Edit an Illustration

  • Click on the Illustrate Ribbon.
  • Click “Home” from the viewpoint panel to position the 3D model
  • Click “New” in the Illustrate ribbon group
  • When the new illustration dialog is displayed, change the name to “Ballooned View”. Keep “Edit Markups Now” checked
  • In the Illustration Tools ribbon group, click on “Callout”


Add a Balloon Callout

  • Observe that we are now in edit markups mode. You will see the grid and the “Done” button.
  • Click on a screw to set the position of end of the leader, hold down the mouse and drag to position the balloon.
  • Observe that a number is automatically assigned to the balloon.
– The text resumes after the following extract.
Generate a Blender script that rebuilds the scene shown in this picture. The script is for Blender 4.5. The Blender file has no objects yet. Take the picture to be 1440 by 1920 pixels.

The balloon numbering is determined by which part was clicked when the leader was set and the call number that was assigned to the row that includes the clicked part.
  • Right click the number and select “Properties”. This will display the Properties Panel for the newly created callout.


Edit the Callout Properties

  • From the Properties Panel, set the balloon style to “Circle” and set the color for the balloon and text to black.
  • From the Font ribbon group, set the font size to 14.
  • Also turn off bold and italics from the Font ribbon group is they are currently highlighted.
  • Again, click on “Callout” then click on any part in the subassembly and drag out to place the balloon.
  • Observe that the properties of the second balloon and consistent with the first and the visual adjustments do not need to be made a second time. Also, notice that the call number for the subassembly is ‘5’ which matches the custom parts list that was created previously.
  • Create callouts for the remaining three parts .
  • Click “Done”.

Your view should look like this:



Setting Markup Tools to Stay Active

You can set your markup tools to stay active as you add markups. This is useful for people that do a lot of balloons. This option can be found from the Application Menu > Preferences, check “Keep Last Selected Markup Tool Active”.